Consider the world of medieval England, when lords could claim “benefit of clergy,” when nobles could escape punishment through “trial by peers,” while the common thief or peasant might hang for stealing bread. Yet even within that hierarchy, seeds of change were being sown. The Magna Carta of 1215 — that ancient charter forced upon King John — declared that “no free man shall be imprisoned or stripped of his rights, except by the lawful judgment of his equals or by the law of the land.” Though its protection at first extended only to a privileged few, the spirit of its words would grow stronger through the centuries, reaching outward until it embraced all people, regardless of rank.
This is the evolution Hart speaks of — the slow humanization of justice. The English-speaking world, with all its cruelty, carried within it a restless conscience.
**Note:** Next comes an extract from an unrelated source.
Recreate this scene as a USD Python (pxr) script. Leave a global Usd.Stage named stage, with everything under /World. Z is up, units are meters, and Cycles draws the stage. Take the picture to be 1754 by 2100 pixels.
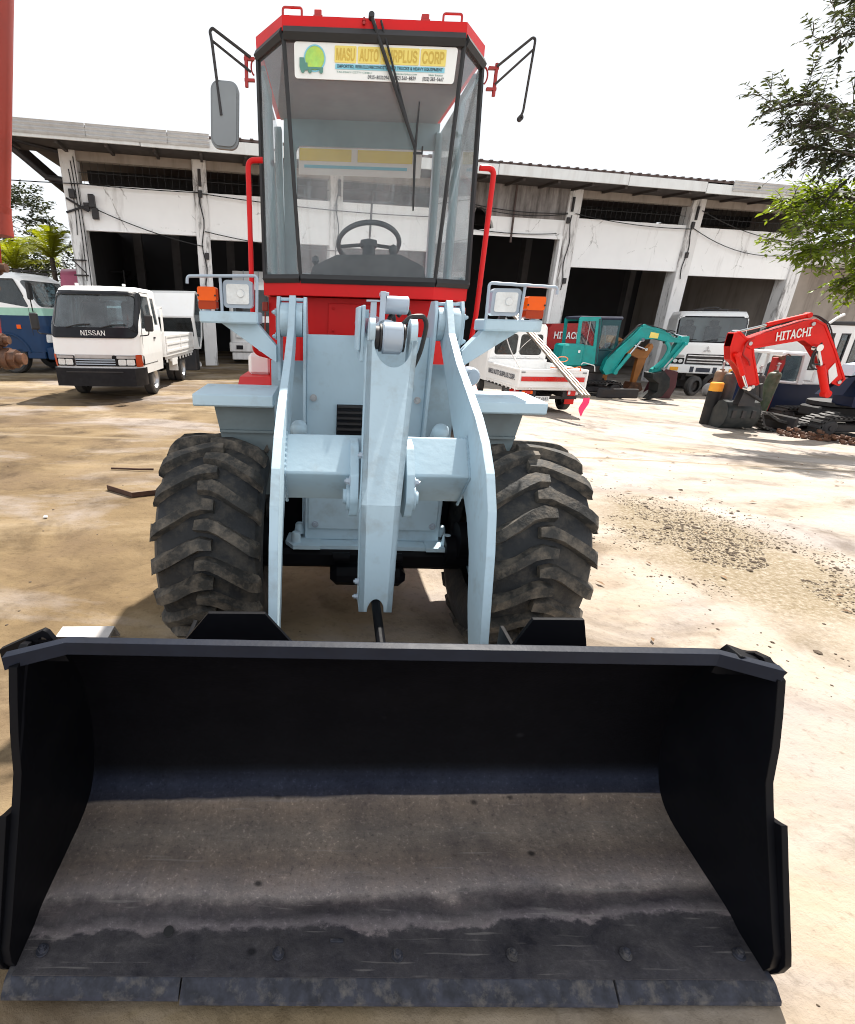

In the 17th and 18th centuries, thinkers like John Locke and William Blackstone began to teach that punishment should serve reason, not revenge. The law, they said, should be the great equalizer, not the weapon of the powerful. From these ideas sprang trial by jury, habeas corpus, and the belief that every accused person had rights that even kings could not deny. The road from barbarism to fairness was long and paved with suffering, but it was a road that led humanity closer to justice.
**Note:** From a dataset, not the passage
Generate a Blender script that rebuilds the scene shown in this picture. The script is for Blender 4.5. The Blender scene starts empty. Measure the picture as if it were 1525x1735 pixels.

History gives us countless tales of this transformation. In the old days, a man could be hanged for stealing a horse, while another could commit murder and be spared through noble blood or political favor. But over time, the cries of reformers changed the world. Sir Samuel Romilly, in early 19th-century Britain, fought to abolish the death penalty for minor crimes. His struggle was mocked by many, but his cause prevailed — and through his courage, the law took one step closer to mercy. His victory stands as a testament to what Hart described: the tendency to end special privileges and to elevate law from a tool of dominance to an instrument of moral order.
Yet Hart’s words are also a warning. Civilization is not a permanent state; it is a fragile achievement. The barbarous spirit he describes — the desire to divide, to privilege the few, to justify cruelty in the name of order — still lingers in every age. The progress of justice can be undone when people forget that equality before the law is the cornerstone of freedom. For when the law bends for some, it ceases to be law — it becomes oppression dressed in legal robes.
Therefore, let this truth be carried forward: Justice must never be static; it must be ever rising, ever refining, ever purging itself of privilege. We must remember that fairness does not blossom overnight, nor does it survive without tending. The duty of each generation is to look upon its own laws and ask, “Do they still serve equality, or do they serve power?” As Hart reminds us, even in the most barbarous times, the tendency of the human heart is toward fairness. And so long as that spirit endures — in courts, in communities, and in the conscience of humankind — civilization will continue to climb toward the light.